Este espaço será ocupado por resenhas de livros, discos, filmes e outras manifestações culturais. O novo livro de Umberto Eco, “Número Zero” (Editora Record, 207 páginas) inaugura esta seção. O romance aborda uma imaginária publicação jornalística que é uma máquina de difamação, manipulação e chantagem de adversários. De forma engenhosa, o livro mistura ficção e realidade, convidando o leitor a desconfiar de tudo. Muito além do sensacionalismo, o engano é o espírito do nosso tempo.
A trama é curiosa. Uma equipe editorial sem histórico profissional recomendável é reunida sob o patrocínio do Comendador Virmecat para elaborar um novo jornal, batizado de “Amanhã”. A publicação terá sucessivas edições experimentais (números zero) destinadas puramente à chantagem.
O conteúdo da apuração obedece essencialmente à lógica de difundir informações capazes de alarmar setores econômicos e políticos. A decisão de publicar, ou não caberia, ao Comendador. Aqueles “que ele não se importa de alarmar”, explica um personagem, seriam os alvos preferenciais das matérias.
A verossimilhança das reportagens com a realidade, de teor constrangedor ou no mínimo embaraçoso junto a pessoas influentes, dará o impulso para a negociação. A contrapartida de favorecimentos, ou pagamentos em dinheiro, será simplesmente o jornal não circular.
“Número Zero” remete, em vários momentos, para eloquentes exemplos de mau jornalismo e consagração do sensacionalismo. Situações que estão presentes, por exemplo, nas narrativas de Samuel Wainer (“Minha razão de viver – memórias de um repórter”, Editora Record, 1987) e na biografia de Assis Chateaubriand, criador do império Diários Associados (Chatô, o Rei do Brasil, por Fernando Morais, Companhia das Letras, 1994).
Ao escrever para o Estado de S.Paulo (18/07/2015), o crítico Luiz Zanin Oricchio observou que o livro descreve “práticas que bem podem servir de carapuça para parte da imprensa contemporânea”. Num dos trechos, um dos protagonistas ensina como produzir matérias com acusações que, mesmo sem provas, intimidam e acabam não sendo alvo de processos daqueles que foram difamados. A cínica lição ensinada pelo chefe é: não mentir, claro, mas distorcer a realidade só contando verdades.

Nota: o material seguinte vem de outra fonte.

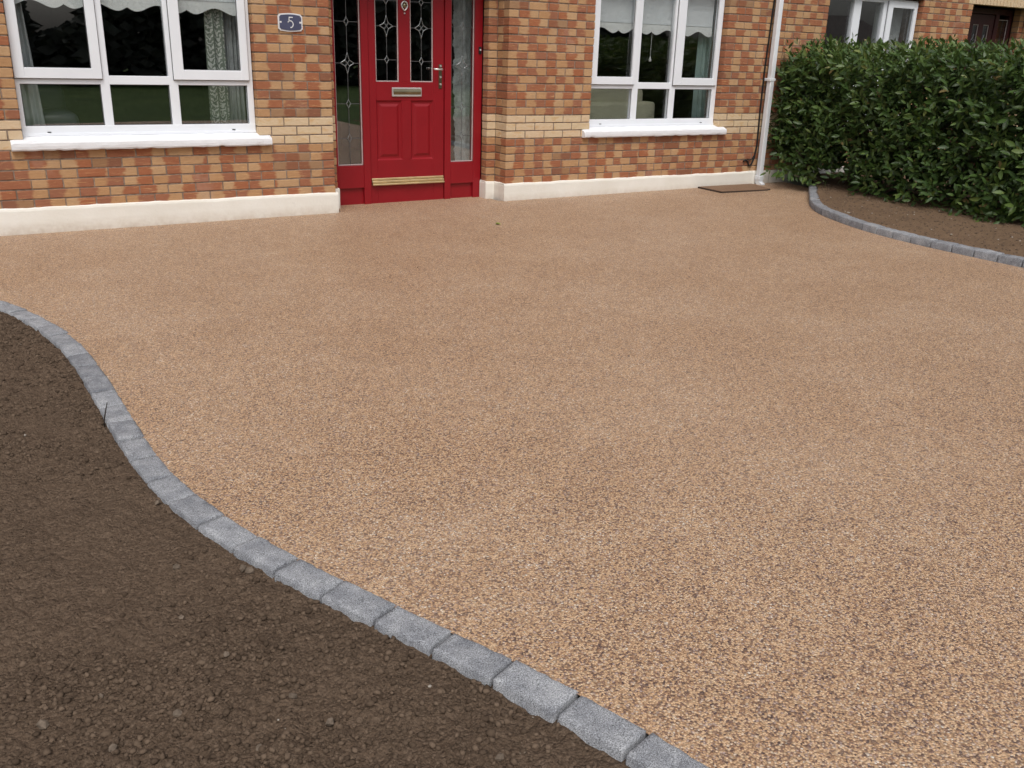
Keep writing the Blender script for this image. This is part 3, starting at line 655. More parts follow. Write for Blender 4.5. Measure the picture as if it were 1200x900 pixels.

Outra passagem do livro mostra como “editorializar” reportagens, isto é, como contaminar uma matéria factual por meio da seleção e inclusão de declarações de fontes que expressam a mesma opinião do jornal. No manual de redação do “Amanhã”, essas falas deveriam ser mais racionais e elaboradas em comparação com as falas escolhidas dos representantes de outro ponto de vista, também presente na matéria dentro do ritual perfeito de mascarar a imparcialidade.
O pano de fundo do romance é a realidade política da Itália a partir do pós-guerra, o que requer certa familiaridade com os personagens e meandros históricos inseridos na trama.
Mas as críticas tradicionais ao jornalismo estão longe de oferecer novidade para o apetite dos leitores. O que tem sabor especial são as teorias conspiratórias que pairam hoje sobre os acontecimentos. Alimentadas pelo espírito investigativo de destacado integrante da equipe editorial as ‘conspirações’ merecem instigante abordagem de Umberto Eco.
O pano de fundo da história diz respeito aos complexos dilemas jornalismo na sua vã tentativa de domar a subjetividade. Por um lado, o conflito entre transparência e informação ocorre no terreno minado das ocultações do poder político-econômico. Por outro, reproduzir ou reconstruir fatos significa admitir que a realidade (sobretudo o mundo da política) é assombrada por alucinações, versões, fantasias, delírios.
“Você tem dois coquetéis perfeitos, e já não sabe qual é o mais autêntico”, afirma uma personagem ao abordar as circunstâncias misteriosas que engendram a transformação de “exaltadas fantasias” em “indícios de realidade”.
Mais do que a crítica ao jornalismo sensacionalista, a originalidade do livro é apontar, com ironia e sutileza, que desconfiar dos jornais não basta. “O engano é um estado de espírito, e é o espírito do Estado” (p.198). Ou, de forma mais ampla: o engano paira sobre o espírito de nosso tempo.